Mark Ervin: One has the sense that Joker has started the singing of the song himself; Mickey Mouse is identified with him throughout. It is his ability to embrace incongruity that separates him, by degrees at least, from the fates of Pyle and Animal Mother. The final image of hell suggests that, even for Joker, it no resolution, and no easier an endpoint.

Ichorwhip: It seems like the denouement of Full Metal Jacket is foreshadowed by Hartman: "If your killer instincts are not clean and strong, you will hesitate at the moment of truth. You will not kill. You will become dead marines. And then you will be in a world of shit.

T.D. Juede: The United States has the most sophisticated and powerful military forces in the world, not to mention the biggest entertainment icons. What America does best is entertainment and armed forces.

David Kirkpatrick: While John Wayne made some World War II films mythologizing the American war hero, Disney also made propaganda cartoons demonizing Germans and Japanese. And these figures stand against the context of John Wayne's association with Westerns and Disney's association with its Main Street USA theme park.

Gordon Dahlquist: You start thinking about a larger socio-economic picture; about how the military functions..... Full Metal Jacket is an inordinately layered piece of work.
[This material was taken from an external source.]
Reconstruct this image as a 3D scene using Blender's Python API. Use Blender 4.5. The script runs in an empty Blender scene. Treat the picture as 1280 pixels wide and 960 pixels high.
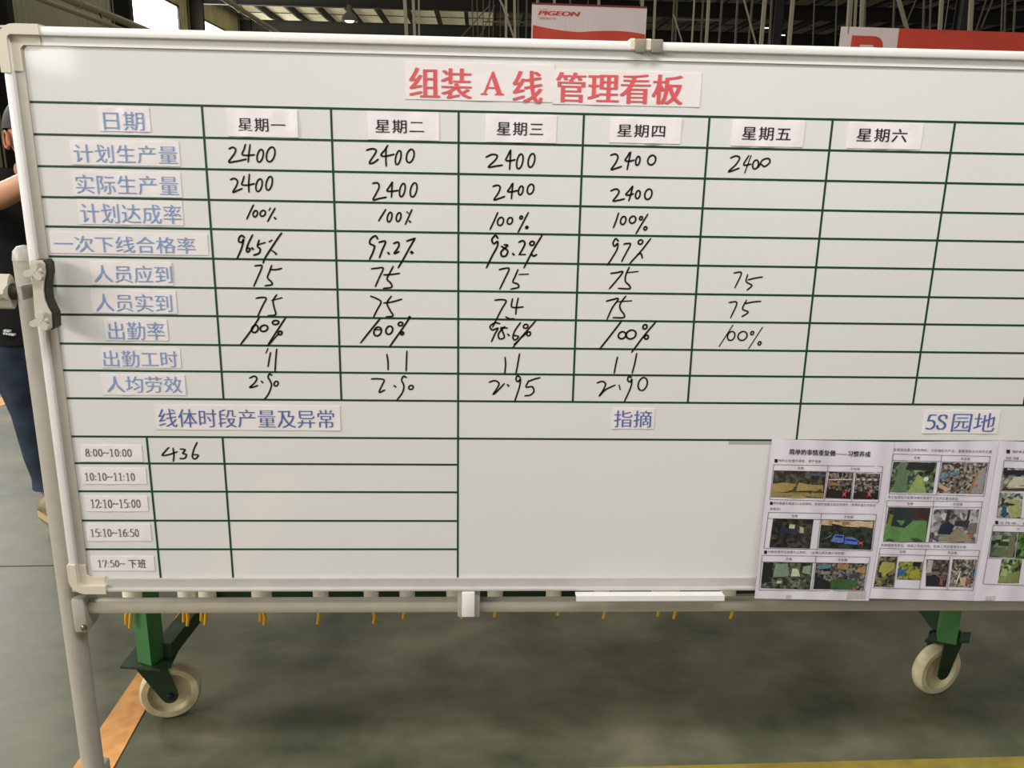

Mark Ervin: I think so, and it's sad that so many people see this film as inferior to his earlier films.

Gordon Dahlquist: I believe Geoffrey Alexander used to say it was his favorite, and I can see why. It's sort of impossible for me to choose between Kubrick's Films, but I do reject that Full Metal Jacket is a lesser film in any way. It's one of those films that takes the measure of its audience, not the other way around.